* _YOUR GOAL_
The line containing "tag(e, label, 'log', 'fallen" marks the end: extract everything from the first line of the data through that line, exactly, with no pictures.

- - - - -

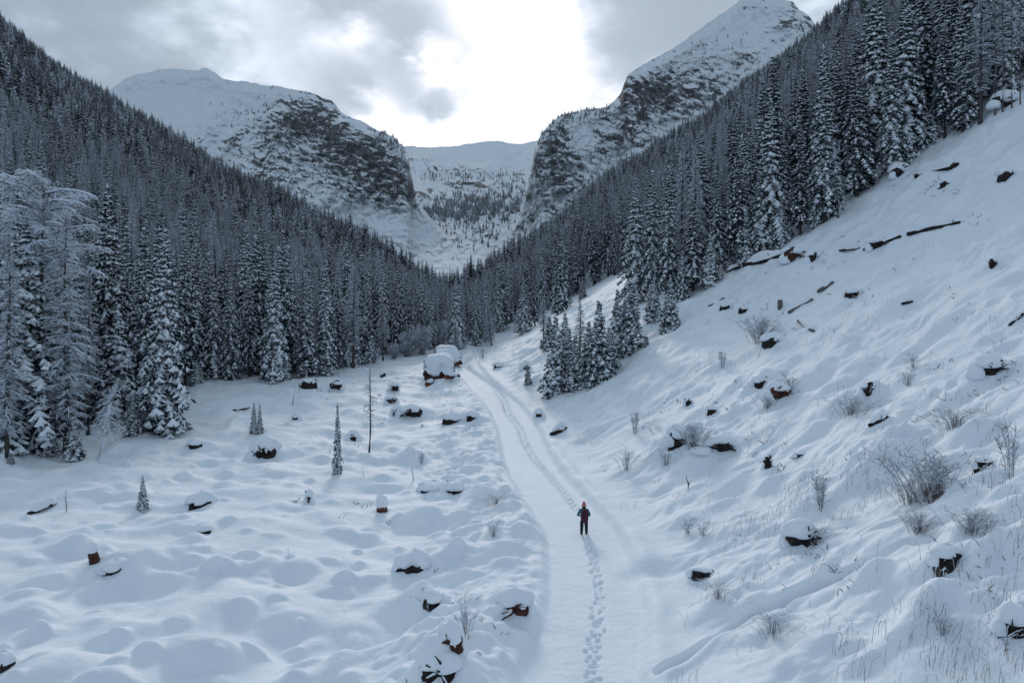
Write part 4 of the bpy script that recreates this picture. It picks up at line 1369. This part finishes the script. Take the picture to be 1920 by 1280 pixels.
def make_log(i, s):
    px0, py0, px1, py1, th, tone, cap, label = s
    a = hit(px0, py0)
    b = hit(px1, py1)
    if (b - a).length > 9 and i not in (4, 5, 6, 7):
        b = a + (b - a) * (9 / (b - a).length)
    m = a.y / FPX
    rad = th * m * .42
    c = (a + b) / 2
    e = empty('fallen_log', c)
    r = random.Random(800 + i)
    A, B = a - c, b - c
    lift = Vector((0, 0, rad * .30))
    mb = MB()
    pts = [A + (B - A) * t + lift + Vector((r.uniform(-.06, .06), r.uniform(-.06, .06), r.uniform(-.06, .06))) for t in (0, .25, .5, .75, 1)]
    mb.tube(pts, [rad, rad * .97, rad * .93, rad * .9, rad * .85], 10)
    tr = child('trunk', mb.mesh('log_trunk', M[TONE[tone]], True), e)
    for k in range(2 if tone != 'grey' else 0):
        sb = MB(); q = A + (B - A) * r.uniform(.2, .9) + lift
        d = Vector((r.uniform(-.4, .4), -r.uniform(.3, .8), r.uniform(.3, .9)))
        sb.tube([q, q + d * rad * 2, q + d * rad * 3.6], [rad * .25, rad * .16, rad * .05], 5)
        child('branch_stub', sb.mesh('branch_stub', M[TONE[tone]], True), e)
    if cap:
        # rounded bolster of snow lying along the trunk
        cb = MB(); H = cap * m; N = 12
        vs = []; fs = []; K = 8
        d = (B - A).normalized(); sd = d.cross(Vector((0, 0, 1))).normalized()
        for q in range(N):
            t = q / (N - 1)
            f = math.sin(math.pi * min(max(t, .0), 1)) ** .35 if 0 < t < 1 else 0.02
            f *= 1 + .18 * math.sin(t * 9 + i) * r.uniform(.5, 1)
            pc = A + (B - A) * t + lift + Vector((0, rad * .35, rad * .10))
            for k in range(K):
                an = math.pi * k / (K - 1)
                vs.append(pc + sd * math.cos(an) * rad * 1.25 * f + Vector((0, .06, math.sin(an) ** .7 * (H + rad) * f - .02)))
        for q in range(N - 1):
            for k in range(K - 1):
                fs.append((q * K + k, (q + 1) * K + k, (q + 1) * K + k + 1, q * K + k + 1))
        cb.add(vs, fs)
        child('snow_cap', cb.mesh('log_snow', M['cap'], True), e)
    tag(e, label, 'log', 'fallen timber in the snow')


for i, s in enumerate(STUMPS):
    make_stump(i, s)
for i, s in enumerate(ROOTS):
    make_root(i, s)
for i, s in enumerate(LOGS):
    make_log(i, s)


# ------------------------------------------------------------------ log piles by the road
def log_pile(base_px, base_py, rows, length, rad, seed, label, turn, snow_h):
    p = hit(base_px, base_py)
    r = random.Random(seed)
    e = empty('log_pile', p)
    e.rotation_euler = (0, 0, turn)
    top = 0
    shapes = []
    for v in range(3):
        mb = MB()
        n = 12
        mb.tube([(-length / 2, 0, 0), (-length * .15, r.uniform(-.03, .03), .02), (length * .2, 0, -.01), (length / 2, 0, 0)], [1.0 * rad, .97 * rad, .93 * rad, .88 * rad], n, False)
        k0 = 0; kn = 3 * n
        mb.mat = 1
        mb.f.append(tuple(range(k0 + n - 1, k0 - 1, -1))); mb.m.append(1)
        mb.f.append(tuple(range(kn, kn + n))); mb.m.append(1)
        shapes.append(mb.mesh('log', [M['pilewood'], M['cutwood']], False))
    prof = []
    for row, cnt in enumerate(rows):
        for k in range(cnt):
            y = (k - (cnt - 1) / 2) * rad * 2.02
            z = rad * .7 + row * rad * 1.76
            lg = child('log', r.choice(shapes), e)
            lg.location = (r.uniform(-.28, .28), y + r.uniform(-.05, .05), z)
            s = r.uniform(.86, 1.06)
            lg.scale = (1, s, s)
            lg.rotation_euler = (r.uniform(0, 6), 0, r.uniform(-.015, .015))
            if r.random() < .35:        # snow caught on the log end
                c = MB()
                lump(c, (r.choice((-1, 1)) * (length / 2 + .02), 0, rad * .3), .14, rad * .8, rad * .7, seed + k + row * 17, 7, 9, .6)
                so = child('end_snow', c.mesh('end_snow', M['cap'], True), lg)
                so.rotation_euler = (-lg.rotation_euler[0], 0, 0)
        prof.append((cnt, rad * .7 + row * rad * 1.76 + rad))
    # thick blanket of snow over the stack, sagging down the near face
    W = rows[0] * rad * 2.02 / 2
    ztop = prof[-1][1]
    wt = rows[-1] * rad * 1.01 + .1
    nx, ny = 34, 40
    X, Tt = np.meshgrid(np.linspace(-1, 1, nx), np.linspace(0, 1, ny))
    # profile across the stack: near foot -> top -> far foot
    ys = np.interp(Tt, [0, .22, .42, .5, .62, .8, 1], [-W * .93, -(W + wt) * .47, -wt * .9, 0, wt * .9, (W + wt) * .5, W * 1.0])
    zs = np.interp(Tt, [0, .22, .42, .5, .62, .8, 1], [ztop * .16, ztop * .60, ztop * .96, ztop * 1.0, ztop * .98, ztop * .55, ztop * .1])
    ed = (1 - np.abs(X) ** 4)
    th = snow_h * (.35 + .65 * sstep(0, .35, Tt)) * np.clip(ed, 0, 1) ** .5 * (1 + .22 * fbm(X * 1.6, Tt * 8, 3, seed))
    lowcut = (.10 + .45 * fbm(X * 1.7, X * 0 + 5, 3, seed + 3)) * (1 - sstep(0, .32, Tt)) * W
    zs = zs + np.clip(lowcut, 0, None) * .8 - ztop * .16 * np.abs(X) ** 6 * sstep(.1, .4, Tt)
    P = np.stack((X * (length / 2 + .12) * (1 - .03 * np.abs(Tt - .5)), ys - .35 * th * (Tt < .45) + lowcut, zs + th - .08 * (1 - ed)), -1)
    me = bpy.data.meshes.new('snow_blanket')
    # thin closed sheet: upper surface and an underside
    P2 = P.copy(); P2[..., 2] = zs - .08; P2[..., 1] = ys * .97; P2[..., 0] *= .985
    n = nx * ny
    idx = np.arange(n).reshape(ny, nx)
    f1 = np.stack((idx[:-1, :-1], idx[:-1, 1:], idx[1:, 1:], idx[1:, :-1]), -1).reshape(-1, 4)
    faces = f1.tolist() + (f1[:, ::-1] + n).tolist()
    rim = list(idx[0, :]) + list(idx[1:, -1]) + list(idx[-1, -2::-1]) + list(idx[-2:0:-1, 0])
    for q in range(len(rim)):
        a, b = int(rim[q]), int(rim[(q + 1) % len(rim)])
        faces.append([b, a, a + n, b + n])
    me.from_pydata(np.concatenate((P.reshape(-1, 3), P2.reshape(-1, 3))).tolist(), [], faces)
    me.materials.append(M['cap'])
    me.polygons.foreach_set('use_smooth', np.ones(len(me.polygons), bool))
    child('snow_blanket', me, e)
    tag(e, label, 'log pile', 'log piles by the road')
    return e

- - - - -

* _EXERCISE RESPONSE_
Write part 4 of the bpy script that recreates this picture. It picks up at line 1369. This part finishes the script. Take the picture to be 1920 by 1280 pixels.
def make_log(i, s):
    px0, py0, px1, py1, th, tone, cap, label = s
    a = hit(px0, py0)
    b = hit(px1, py1)
    if (b - a).length > 9 and i not in (4, 5, 6, 7):
        b = a + (b - a) * (9 / (b - a).length)
    m = a.y / FPX
    rad = th * m * .42
    c = (a + b) / 2
    e = empty('fallen_log', c)
    r = random.Random(800 + i)
    A, B = a - c, b - c
    lift = Vector((0, 0, rad * .30))
    mb = MB()
    pts = [A + (B - A) * t + lift + Vector((r.uniform(-.06, .06), r.uniform(-.06, .06), r.uniform(-.06, .06))) for t in (0, .25, .5, .75, 1)]
    mb.tube(pts, [rad, rad * .97, rad * .93, rad * .9, rad * .85], 10)
    tr = child('trunk', mb.mesh('log_trunk', M[TONE[tone]], True), e)
    for k in range(2 if tone != 'grey' else 0):
        sb = MB(); q = A + (B - A) * r.uniform(.2, .9) + lift
        d = Vector((r.uniform(-.4, .4), -r.uniform(.3, .8), r.uniform(.3, .9)))
        sb.tube([q, q + d * rad * 2, q + d * rad * 3.6], [rad * .25, rad * .16, rad * .05], 5)
        child('branch_stub', sb.mesh('branch_stub', M[TONE[tone]], True), e)
    if cap:
        # rounded bolster of snow lying along the trunk
        cb = MB(); H = cap * m; N = 12
        vs = []; fs = []; K = 8
        d = (B - A).normalized(); sd = d.cross(Vector((0, 0, 1))).normalized()
        for q in range(N):
            t = q / (N - 1)
            f = math.sin(math.pi * min(max(t, .0), 1)) ** .35 if 0 < t < 1 else 0.02
            f *= 1 + .18 * math.sin(t * 9 + i) * r.uniform(.5, 1)
            pc = A + (B - A) * t + lift + Vector((0, rad * .35, rad * .10))
            for k in range(K):
                an = math.pi * k / (K - 1)
                vs.append(pc + sd * math.cos(an) * rad * 1.25 * f + Vector((0, .06, math.sin(an) ** .7 * (H + rad) * f - .02)))
        for q in range(N - 1):
            for k in range(K - 1):
                fs.append((q * K + k, (q + 1) * K + k, (q + 1) * K + k + 1, q * K + k + 1))
        cb.add(vs, fs)
        child('snow_cap', cb.mesh('log_snow', M['cap'], True), e)
    tag(e, label, 'log', 'fallen timber in the snow')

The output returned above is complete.